Breaking the rules of growth: Why Shopify bans KPIs, optimizes for churn, prioritizes intuition, and builds toward a 100-year vision | Archie Abrams (VP Product, Head of Growth at Shopify)
1. Long-Term Experiment Holdouts
Implement long-term holdout experiments (1-3 years) and regularly re-evaluate past “wins” against downstream metrics like total GMV, as short-term lifts often don’t translate to long-term impact or can even be pull-forward effects.
2. Optimize Absolute Numbers, Not Rates
Orient teams to optimize for the absolute number of people reaching a specific funnel stage, rather than conversion rates, to prevent local optimizations that restrict the funnel and ultimately reduce overall output.
3. Prioritize Technical Architecture
Prioritize robust and adaptable technical architecture (“the how”) over quick feature delivery, as strong technical foundations provide long-term strategic optionality and flexibility, even if it means slower initial shipping.
4. Embrace 100-Year Vision
Adopt a “100-year company” mindset, prioritizing long-term success and foundational investments (e.g., enabling entrepreneurship) over short-term revenue gains or chasing existing large enterprise clients.
5. De-emphasize Core Product Metrics
For core product development, consider de-emphasizing short-term metrics and KPIs, instead relying on strong conviction, product sense, and a consistent “taste” bar from leadership to build foundational, forward-facing products. This approach requires a highly opinionated founder or leadership with strong product taste.
6. Lower Barriers, Embrace Churn
Lower barriers to entry and embrace churn if your business model monetizes disproportionately from a few highly successful users (power law distribution), as this allows more people to try and increases the chance of finding those big winners.
7. Scale Monetization with Success
Design your monetization model to scale with user success, allowing a few high-value users to offset churn from many lower-value users, similar to an angel investing portfolio.
8. Reduce Monetary Friction
Explore reducing “monetary friction” (e.g., trial length, incentives, price points) to unlock a class of valuable users who might otherwise give up, as this can causally increase their likelihood of success.
9. Invest in Personalized Onboarding
Invest heavily in collecting relevant information during signup and using it to provide personalized onboarding guidance, as this foundational work significantly impacts long-term user success.
10. Ship Neutral Experiments Judiciously
In an “aim heavy” culture, consider shipping neutral experiments if your intuition strongly suggests they align with long-term product vision or user benefit, rather than strictly adhering to short-term statistical significance.
11. Create Hybrid Customer Journeys
Create hybrid customer journeys that seamlessly integrate self-service and sales channels, allowing users to choose their preferred path without being forced into a siloed experience.
12. Measure Hybrid Journey Incrementality
For hybrid self-service and sales journeys, invest in sophisticated incrementality measurement across all channels and outcomes (including cross-channel effects) to avoid suboptimal investment decisions caused by siloed LTV and attribution models.
13. Avoid “Wizard” Onboarding Flows
Avoid “wizard” style onboarding flows that abstract users from the product.
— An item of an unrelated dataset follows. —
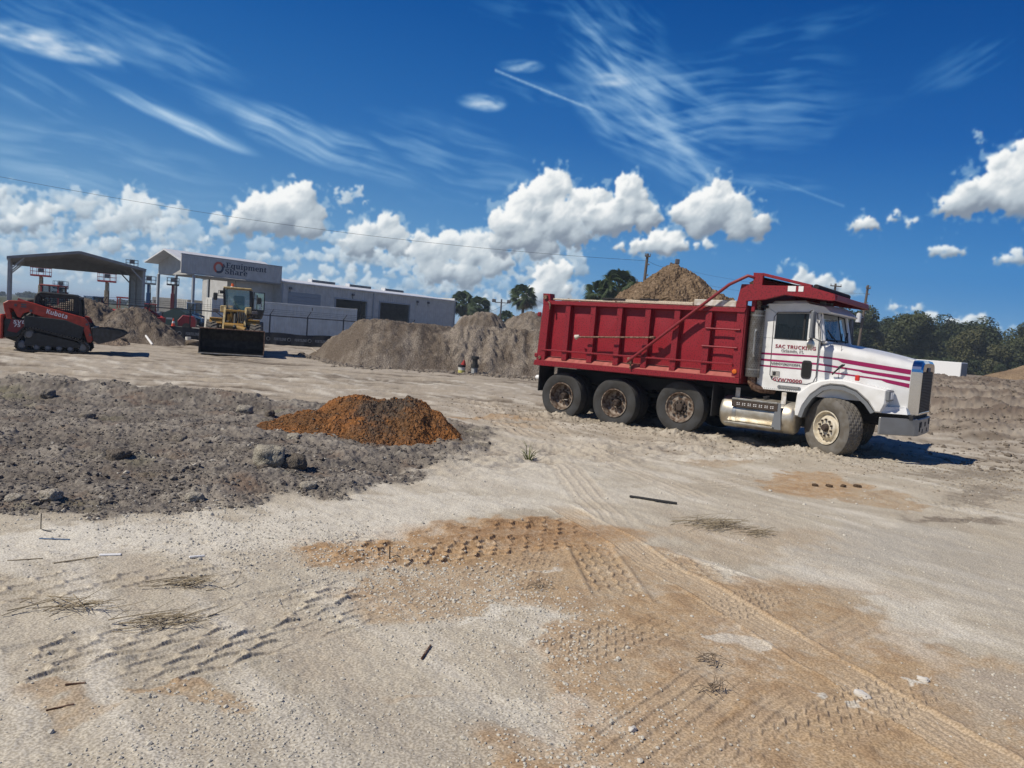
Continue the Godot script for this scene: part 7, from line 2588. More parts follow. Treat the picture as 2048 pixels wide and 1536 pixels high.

Instead, integrate the simplification and guidance benefits of wizards directly into the core product experience to teach users within the actual interface.
14. Embed Marketing Teams
Consider embedding marketing leads directly within relevant product or sales teams to align them closely with specific goals, especially if founders or key leaders possess strong brand intuition that centralizes the overall brand narrative.
15. Apply Strategic Discounting
Use discounting strategically to signal high value (high list price) while making a product affordable, especially for aspirational products where the act of purchase itself fulfills an emotional “job to be done” (e.g., feeling of progress).
16. Organize Teams by Time Horizons
Structure your organization with different teams operating on distinct time horizons (e.g., 100-year vision for core product, medium-term for merchant services, short-term for growth) to allow for varied strategic focus and decision-making.
17. Embrace Flexible Planning
Adopt the motto “the plan is the plan until it’s not,” committing to your best-laid plans while remaining flexible and ready to adapt when circumstances change.
18. Lead with Empathy and Curiosity
Cultivate a leadership style characterized by empathy, curiosity, and kindness, actively seeking to learn from everyone you interact with.